SheldonCooper0101
Fapstronaut
I have a foot fetish since I was a kid. Slowly this build on to become a femdom fetish and more recently I got a cuckold fetish. I love watching the slave serve the mistress feet while the bull fucks her. It’s absolutely disgusting. I even jerked off to the mistress forcing the slave to lick the feet of the bull. Its so shitty mate. Even worse, I’ve never felt attracted to the though of penetrating someone. I’ve even visited a strip club and didn’t even have an erection. I only get erect through humiliation. That's really depressing. Having a foot addiction is perhaps worse than porn addiction as a fully clothed girl with only her feet showing might get me aroused. Even when a girl is rude to me, I get aroused through the humiliation. I remember that I only had foot and humiliation fetish at the very beginning. Through porn, I developed a femdom and cuckold fetish too.
I wanna have sex too, but, this just doesn't arouse me. I'm so tired of all these shit. I did a terrible terrible thing. I used to really love a girl some years back. We never went out together but I was desperately in love with her. When she did not reciprocate my love for her, I started becoming more desperate and obsessive. Eventually when she was rude to me, I started masturbating while watching her feet pictures on social media and imagining her humiliate me. With time, I became more obsessed with her feet. I've moved on from her eventually but still masturbate while watching her feet/leg pics. More recently, I did something more disgusting. I filmed myself masturbating while watching her feet pics and constantly telling myself that am her slave, I love feet, she deserves to be have sex with real man, am her cuckold, i wish to spend my life at your feet and will also worship your man feet. Immediately after relapsing, I deleted the video and instantly regretted everything. I feel terrible for her cuz she is a very sweet and simple person. She just doesn't deserve this. If she knew that I performed all these disgusting acts, she would instantly block me.
It's so strange. I have never even saw in a sexual way when I was in love and now am doing all these. I have apologized a lot in my heart. She is ignoring me recently too and I really deserve this. She should not have a disgusting person like me as a friend. I have also slide more into cuckoldry recently and even fantasized about being a cuck to my best friend and her girlfriend. I made a count the other day and I have masturbated while watching the feet of around 80 girls. That's so pathetic. I think I might have a self-worth issue. I tend to sexualize all my rejections. The only positive thing is that am working and doesn't have much time to look at porn. Please advice me on what should i do. I think I'm a bottom. I am only submissive in private though. If someone tries to boss me in public, I could smack his/her ass and would be very angry. Yet, am a submissive bitch in private. Immediately after relapse, I feel angered and frustrated.
Have been attempting to move on from this freaking fetish for years but instead became more addicted. This humiliation fetish is absolutely disgusting. The only positive point is that I'm quite focused on my career and this addiction has not taken over my life completely. Is there anyone here who did not feel excited about penetration but they are now?

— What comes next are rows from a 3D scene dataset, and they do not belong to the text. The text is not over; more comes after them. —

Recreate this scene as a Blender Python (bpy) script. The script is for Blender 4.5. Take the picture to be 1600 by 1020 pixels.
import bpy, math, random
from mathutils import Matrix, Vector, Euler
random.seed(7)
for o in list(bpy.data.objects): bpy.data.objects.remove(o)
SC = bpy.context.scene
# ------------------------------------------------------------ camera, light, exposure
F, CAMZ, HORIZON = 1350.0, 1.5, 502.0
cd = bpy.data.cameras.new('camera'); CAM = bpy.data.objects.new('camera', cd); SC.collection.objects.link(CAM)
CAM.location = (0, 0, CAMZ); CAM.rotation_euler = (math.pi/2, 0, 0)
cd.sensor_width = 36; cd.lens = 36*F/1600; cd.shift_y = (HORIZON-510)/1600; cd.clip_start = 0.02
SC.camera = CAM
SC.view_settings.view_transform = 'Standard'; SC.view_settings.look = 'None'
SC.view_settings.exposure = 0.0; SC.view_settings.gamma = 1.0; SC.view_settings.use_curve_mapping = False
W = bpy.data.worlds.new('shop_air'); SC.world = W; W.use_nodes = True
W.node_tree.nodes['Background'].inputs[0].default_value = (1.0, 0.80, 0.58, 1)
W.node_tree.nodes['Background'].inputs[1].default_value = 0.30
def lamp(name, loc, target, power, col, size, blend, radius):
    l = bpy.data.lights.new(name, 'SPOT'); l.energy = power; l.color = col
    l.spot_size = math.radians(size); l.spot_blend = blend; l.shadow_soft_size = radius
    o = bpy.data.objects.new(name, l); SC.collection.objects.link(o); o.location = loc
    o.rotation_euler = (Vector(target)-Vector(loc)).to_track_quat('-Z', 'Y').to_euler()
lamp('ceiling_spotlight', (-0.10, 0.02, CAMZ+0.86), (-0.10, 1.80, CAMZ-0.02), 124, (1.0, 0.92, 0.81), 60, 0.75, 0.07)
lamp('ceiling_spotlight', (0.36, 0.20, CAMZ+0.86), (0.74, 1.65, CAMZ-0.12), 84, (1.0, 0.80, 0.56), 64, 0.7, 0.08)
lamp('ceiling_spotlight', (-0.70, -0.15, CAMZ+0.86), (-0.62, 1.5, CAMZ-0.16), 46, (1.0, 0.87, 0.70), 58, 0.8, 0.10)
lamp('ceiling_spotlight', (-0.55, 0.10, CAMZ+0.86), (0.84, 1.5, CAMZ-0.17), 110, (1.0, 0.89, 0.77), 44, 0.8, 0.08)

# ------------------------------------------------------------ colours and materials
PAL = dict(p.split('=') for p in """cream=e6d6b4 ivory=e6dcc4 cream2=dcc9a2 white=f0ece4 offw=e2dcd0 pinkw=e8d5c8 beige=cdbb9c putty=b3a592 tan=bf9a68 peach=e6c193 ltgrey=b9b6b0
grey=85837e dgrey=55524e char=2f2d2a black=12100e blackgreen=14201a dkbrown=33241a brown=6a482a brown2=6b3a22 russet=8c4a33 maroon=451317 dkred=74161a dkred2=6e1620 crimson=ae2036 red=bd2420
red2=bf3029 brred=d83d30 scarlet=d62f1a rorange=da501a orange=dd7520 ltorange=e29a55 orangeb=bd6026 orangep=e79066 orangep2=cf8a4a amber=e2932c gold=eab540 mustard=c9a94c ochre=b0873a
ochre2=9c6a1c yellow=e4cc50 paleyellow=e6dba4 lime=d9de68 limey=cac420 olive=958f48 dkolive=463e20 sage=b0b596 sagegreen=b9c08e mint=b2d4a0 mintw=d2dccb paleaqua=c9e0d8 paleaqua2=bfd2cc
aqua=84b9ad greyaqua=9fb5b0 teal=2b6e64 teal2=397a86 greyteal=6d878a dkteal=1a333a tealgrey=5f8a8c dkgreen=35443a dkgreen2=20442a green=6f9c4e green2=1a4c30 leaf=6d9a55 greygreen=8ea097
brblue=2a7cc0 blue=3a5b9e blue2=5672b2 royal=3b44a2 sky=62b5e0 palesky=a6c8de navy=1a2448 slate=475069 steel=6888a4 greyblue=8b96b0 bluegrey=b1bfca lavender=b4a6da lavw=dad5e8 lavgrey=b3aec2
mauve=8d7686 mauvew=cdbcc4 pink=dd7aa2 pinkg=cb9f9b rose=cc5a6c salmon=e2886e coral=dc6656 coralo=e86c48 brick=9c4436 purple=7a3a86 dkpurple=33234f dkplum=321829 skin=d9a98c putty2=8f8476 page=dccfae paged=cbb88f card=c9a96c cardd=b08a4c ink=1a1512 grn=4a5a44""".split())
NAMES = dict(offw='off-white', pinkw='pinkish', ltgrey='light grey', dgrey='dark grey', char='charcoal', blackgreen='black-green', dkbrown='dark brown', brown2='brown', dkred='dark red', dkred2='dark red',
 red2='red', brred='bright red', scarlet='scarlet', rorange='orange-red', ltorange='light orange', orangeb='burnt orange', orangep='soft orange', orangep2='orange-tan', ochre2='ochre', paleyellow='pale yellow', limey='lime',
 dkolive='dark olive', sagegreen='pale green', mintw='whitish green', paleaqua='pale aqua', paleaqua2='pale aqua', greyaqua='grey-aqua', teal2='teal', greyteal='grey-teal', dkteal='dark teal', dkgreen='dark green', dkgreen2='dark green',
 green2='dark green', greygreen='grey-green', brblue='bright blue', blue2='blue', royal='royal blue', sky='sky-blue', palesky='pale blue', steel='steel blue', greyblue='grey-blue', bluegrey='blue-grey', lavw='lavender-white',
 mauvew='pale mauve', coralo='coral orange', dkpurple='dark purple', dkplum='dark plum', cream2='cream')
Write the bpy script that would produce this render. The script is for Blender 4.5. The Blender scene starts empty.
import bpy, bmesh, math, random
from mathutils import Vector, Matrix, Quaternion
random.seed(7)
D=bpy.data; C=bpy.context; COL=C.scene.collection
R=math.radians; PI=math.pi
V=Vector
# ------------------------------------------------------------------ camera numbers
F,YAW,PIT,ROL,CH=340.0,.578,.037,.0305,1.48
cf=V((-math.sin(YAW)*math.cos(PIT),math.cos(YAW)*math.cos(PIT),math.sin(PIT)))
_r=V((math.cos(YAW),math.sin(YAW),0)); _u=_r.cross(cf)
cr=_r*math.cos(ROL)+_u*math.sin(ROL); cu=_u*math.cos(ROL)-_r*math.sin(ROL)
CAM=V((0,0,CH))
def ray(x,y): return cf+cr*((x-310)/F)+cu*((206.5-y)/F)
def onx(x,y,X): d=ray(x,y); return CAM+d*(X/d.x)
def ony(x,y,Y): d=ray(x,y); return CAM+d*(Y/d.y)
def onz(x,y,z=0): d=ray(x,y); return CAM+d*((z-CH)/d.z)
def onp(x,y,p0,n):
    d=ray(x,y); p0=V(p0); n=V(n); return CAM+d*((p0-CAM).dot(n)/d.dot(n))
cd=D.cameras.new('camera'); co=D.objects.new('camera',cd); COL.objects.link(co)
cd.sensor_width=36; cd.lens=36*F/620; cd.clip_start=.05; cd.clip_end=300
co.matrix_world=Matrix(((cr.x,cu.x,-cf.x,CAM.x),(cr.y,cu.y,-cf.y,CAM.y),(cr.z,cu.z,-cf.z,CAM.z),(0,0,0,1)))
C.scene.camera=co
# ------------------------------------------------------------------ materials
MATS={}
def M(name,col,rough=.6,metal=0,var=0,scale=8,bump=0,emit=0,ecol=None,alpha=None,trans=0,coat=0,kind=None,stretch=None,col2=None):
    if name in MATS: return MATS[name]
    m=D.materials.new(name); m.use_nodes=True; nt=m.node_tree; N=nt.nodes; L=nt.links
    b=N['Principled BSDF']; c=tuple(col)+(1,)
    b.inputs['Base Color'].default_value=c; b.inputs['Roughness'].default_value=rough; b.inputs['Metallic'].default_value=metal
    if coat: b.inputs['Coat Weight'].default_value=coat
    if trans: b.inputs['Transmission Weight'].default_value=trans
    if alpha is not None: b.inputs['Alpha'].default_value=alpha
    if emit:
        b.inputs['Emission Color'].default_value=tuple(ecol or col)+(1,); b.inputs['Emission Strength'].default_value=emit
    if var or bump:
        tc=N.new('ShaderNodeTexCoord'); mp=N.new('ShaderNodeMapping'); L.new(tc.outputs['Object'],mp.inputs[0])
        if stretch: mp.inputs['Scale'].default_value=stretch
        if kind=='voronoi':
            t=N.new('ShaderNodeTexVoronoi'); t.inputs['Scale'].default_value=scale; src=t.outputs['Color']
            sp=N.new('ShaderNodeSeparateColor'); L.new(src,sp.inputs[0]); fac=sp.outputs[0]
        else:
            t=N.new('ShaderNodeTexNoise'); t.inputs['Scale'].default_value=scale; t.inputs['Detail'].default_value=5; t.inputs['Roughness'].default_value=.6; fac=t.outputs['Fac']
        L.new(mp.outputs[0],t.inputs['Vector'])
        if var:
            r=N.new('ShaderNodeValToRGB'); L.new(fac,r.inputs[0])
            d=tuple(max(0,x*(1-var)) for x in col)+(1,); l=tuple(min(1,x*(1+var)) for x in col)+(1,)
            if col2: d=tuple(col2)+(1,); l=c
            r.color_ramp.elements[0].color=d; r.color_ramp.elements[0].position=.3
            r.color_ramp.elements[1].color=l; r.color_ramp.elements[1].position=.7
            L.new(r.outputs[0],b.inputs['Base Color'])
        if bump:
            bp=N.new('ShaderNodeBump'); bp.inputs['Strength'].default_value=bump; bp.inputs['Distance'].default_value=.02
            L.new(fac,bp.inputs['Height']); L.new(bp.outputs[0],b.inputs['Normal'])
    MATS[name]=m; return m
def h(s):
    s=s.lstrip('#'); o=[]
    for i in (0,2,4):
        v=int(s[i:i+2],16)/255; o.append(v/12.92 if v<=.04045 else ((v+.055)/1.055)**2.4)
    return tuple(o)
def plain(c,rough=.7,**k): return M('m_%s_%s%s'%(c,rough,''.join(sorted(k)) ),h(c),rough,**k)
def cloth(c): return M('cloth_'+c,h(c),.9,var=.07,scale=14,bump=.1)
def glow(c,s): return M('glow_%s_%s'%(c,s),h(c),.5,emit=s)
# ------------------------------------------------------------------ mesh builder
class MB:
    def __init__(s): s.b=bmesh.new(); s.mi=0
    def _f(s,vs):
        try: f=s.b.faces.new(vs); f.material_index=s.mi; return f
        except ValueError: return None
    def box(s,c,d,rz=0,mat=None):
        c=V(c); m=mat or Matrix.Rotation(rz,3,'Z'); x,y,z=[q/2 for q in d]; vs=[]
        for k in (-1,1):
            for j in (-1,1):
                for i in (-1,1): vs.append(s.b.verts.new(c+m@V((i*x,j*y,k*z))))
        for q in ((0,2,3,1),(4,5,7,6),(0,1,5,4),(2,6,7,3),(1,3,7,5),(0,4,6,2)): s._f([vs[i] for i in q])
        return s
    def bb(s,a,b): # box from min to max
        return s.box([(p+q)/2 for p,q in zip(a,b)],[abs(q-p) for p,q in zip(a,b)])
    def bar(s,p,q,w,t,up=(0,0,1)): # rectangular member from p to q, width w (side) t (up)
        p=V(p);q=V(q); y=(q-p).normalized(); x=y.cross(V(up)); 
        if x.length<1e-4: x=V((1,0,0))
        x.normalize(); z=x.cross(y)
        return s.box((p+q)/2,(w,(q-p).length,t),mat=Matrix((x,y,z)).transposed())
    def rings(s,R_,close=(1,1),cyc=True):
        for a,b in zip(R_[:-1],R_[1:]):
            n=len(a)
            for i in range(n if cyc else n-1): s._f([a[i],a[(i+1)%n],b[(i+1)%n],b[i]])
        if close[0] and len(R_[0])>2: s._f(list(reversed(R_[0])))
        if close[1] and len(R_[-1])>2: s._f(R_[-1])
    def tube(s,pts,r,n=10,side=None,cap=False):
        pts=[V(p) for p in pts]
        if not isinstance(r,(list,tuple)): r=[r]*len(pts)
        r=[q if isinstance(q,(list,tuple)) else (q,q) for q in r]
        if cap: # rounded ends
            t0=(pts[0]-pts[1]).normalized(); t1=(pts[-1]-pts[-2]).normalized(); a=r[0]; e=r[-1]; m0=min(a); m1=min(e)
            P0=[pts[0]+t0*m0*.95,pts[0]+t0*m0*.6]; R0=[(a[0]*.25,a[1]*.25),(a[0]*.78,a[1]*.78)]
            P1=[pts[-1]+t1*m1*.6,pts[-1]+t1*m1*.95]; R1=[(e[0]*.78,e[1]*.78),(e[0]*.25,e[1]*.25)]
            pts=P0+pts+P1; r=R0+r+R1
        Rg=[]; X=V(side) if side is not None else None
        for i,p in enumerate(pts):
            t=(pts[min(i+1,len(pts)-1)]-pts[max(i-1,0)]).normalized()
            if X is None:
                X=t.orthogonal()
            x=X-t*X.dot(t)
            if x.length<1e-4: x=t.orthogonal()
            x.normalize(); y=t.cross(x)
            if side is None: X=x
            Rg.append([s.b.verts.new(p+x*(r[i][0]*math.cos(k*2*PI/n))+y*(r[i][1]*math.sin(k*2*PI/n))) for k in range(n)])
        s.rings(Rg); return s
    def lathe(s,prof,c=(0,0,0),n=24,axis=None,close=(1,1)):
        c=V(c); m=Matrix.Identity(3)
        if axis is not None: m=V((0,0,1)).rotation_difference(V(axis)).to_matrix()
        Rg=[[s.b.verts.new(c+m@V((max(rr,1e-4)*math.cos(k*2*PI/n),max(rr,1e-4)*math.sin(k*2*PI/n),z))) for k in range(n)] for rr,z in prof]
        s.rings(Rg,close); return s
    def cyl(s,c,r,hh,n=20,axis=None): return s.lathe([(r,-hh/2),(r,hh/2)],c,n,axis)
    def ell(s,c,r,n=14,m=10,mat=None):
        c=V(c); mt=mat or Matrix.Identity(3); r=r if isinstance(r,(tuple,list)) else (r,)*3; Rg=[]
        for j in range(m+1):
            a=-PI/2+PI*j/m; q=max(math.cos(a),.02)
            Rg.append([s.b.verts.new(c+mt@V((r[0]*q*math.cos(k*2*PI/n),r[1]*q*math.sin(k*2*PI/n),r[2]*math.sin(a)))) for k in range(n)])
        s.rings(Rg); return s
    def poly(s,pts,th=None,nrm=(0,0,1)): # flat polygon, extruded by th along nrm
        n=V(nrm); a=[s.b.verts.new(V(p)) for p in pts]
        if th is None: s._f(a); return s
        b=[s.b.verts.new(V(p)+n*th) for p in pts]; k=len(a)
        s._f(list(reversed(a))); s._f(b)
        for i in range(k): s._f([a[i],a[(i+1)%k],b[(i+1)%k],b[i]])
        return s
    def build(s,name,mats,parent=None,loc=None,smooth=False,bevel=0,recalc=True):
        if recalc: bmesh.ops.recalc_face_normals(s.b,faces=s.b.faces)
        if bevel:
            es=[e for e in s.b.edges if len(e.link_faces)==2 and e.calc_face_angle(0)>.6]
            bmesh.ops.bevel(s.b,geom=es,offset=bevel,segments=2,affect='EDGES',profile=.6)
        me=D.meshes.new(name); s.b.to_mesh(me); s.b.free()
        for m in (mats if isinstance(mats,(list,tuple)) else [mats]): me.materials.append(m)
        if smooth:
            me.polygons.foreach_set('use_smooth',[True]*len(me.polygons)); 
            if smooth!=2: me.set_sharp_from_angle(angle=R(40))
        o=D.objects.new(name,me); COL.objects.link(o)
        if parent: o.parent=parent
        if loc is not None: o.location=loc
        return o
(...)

I wanna have sex too, but, this just doesn't arouse me. I'm so tired of all these shit. I did a terrible terrible thing. I used to really love a girl some years back. We never went out together but I was desperately in love with her. When she did not reciprocate my love for her, I started becoming more desperate and obsessive. Eventually when she was rude to me, I started masturbating while watching her feet pictures on social media and imagining her humiliate me. With time, I became more obsessed with her feet. I've moved on from her eventually but still masturbate while watching her feet/leg pics. More recently, I did something more disgusting. I filmed myself masturbating while watching her feet pics and constantly telling myself that am her slave, I love feet, she deserves to be have sex with real man, am her cuckold, i wish to spend my life at your feet and will also worship your man feet. Immediately after relapsing, I deleted the video and instantly regretted everything. I feel terrible for her cuz she is a very sweet and simple person. She just doesn't deserve this. If she knew that I performed all these disgusting acts, she would instantly block me.
It's so strange. I have never even saw in a sexual way when I was in love and now am doing all these. I have apologized a lot in my heart. She is ignoring me recently too and I really deserve this. She should not have a disgusting person like me as a friend. I have also slide more into cuckoldry recently and even fantasized about being a cuck to my best friend and her girlfriend. I made a count the other day and I have masturbated while watching the feet of around 80 girls. That's so pathetic. I think I might have a self-worth issue. I tend to sexualize all my rejections. The only positive thing is that am working and doesn't have much time to look at porn. Please advice me on what should i do. I think I'm a bottom. I am only submissive in private though. If someone tries to boss me in public, I could smack his/her ass and would be very angry. Yet, am a submissive bitch in private. Immediately after relapse, I feel angered and frustrated.
Have been attempting to move on from this freaking fetish for years but instead became more addicted. This humiliation fetish is absolutely disgusting. The only positive point is that I'm quite focused on my career and this addiction has not taken over my life completely. Is there anyone here who did not feel excited about penetration but they are now?